Recently Ceatro did a quick survey of 102* unique listings for jobs that matched a “customer experience” search from three leading job hunting sites to understand what types of roles were being called “customer experience” jobs.

We did this survey because we wanted to see how the phrase “customer experience” was being used and for what type of roles. We hypothesized that if so few organizations had actually implemented customer experience practices (see our definition here) there couldn’t be as many jobs available for customer experience as we saw posted.

One of things we were seeing in lots of areas of our field – in articles, in conversations, in presentations – was the use of the phrase “customer experience” to mean so many different things. We hypothesized that a lot of jobs that used to be titled or defined as something else were now being re-titled or redefined “customer experience” because it made organizations seem more in touch with its customers.

Here is what we found:

 

                                                                66 Unique Titles from 102 jobs

 

We were excited to see so many jobs focused on customer experience!

But, as we expected, the titles were misleading. The ‘intent’ of these jobs were quite diverse even though they had relatively similar titles and/or use of the phrase ‘customer experience.’ After we read through these for a while we began to feel like many organizations were just sticking “customer experience” in front of other job titles because ultimately every job in a company eventually impacts the the customers’ experience!

We read through each job and coded it for its intent. We allowed multiple intents for each job in order to accurately capture the tasks and purpose of the job. A note on methodology: On average each job at two intents, totally 23 different types of intents, and 202 total. We defined the intents as we went along since we weren’t sure what we were going to find. In the end we made a final pass through all 102 jobs to reaffirm the coding and reassign intents as necessary.

 

                                                               Breakdown of All Job Intents

That’s a lot of variety. The concentration of these jobs are in the following areas: Contact Centers, Customer Service/Tech Support, Retail Customer Services, Marketing, Digital, Management (non-exclusive category, clearly), customer experience overall including research, customer experience for a specific product or feature, and customer experience metrics.

 

 

Although our survey couldn’t help us understand what an organization’s intent in re-titling or redefining traditional service and marketing roles with the customer experience moniker, this is exactly what we found.

 

We separated management out into its own category (14.4%) since it always had a second intent in our reviews. We then grouped the three customer experience categories that related directly to our definition of customer experience – customer experience overall including research, customer experience for a specific product or feature, and customer experience metrics (26.4%). And that left 59% of the roles which had intents that lead us to believe they used to be titled or defined as something else.

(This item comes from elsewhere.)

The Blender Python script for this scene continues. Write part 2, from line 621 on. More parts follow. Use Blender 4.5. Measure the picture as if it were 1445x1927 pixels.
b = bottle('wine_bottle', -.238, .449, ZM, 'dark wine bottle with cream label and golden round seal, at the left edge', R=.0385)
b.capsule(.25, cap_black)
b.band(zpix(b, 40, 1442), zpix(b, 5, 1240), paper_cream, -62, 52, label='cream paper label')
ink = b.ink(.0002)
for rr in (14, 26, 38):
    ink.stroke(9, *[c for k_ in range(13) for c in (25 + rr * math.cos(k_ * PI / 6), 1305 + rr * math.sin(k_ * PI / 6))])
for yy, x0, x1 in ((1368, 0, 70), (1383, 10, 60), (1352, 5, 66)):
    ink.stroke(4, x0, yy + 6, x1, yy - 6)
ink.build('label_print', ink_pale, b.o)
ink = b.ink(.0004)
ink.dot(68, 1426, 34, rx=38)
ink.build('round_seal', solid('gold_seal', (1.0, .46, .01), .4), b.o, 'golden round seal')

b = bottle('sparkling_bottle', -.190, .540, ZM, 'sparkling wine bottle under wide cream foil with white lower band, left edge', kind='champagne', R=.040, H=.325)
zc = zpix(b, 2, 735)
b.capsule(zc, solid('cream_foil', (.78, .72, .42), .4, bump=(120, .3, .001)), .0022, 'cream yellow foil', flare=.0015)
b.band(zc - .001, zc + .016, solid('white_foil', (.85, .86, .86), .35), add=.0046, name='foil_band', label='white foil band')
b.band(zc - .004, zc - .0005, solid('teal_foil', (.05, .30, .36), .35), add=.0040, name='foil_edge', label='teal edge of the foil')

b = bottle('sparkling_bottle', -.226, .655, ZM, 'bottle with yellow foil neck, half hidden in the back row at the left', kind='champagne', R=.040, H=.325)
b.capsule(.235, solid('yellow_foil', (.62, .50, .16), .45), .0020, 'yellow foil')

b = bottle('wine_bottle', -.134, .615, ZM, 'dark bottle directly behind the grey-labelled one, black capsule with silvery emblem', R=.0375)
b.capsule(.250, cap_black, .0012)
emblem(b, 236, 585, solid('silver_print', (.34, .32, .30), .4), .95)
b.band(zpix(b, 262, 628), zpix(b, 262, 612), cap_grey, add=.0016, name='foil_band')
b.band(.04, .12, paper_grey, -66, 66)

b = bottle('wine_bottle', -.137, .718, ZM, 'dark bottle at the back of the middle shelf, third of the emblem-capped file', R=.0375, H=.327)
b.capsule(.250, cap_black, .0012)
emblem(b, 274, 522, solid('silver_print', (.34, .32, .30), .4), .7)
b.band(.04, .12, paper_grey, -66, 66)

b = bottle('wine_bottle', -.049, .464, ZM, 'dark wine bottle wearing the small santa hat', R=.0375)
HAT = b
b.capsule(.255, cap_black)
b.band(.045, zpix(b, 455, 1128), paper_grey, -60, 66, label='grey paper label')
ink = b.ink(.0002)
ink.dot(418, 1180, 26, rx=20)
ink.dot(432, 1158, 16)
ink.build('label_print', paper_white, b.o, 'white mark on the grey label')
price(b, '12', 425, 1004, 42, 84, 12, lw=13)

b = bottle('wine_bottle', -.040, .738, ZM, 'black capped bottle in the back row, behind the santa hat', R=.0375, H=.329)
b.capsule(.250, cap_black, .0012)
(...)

Specifically we say an abundance of retail sales jobs, retail management jobs, and retail banking roles that used to be defined as “sales associate” now being titled or defined as “customer experience lead” or “customer experience associate.” We also saw a large number of call center or contact center or tech support jobs being titled or defined as a “customer experience agents” or “customer experience representatives.  And though we included them in the 26.4% of jobs that were related to customer experience the practice, we reviewed a number of data analyst roles that were newly titled or defined as “customer experience analysts” if the data at all involved customers.

To drive this point, we actually encountered more than 10 jobs out of 102 that had a second job title to explain the first one, in case “customer experience something” didn’t make sense, or a second title in the body of the description that hadn’t been properly changed when it was re-titled. For example: customer experience manager was subtitled customer service manager, customer experience consultant was previously specialist, business project management.

 

As usual we got to the end of this exercise and ask ourselves the questions we often ask: Does it matter? Is this just semantics? And we came up with the answer we usually come to: Yes, it does matter both to the development of the customer experience space and to the outcomes organizations hope to get by having a customer experience practice. It also becomes much harder to hire for specific customer experience skill sets if there are so many jobs with the title and it means different things.

*Why 102 and not 100?  When we finished we were two over our target so we kept the extra two in the data.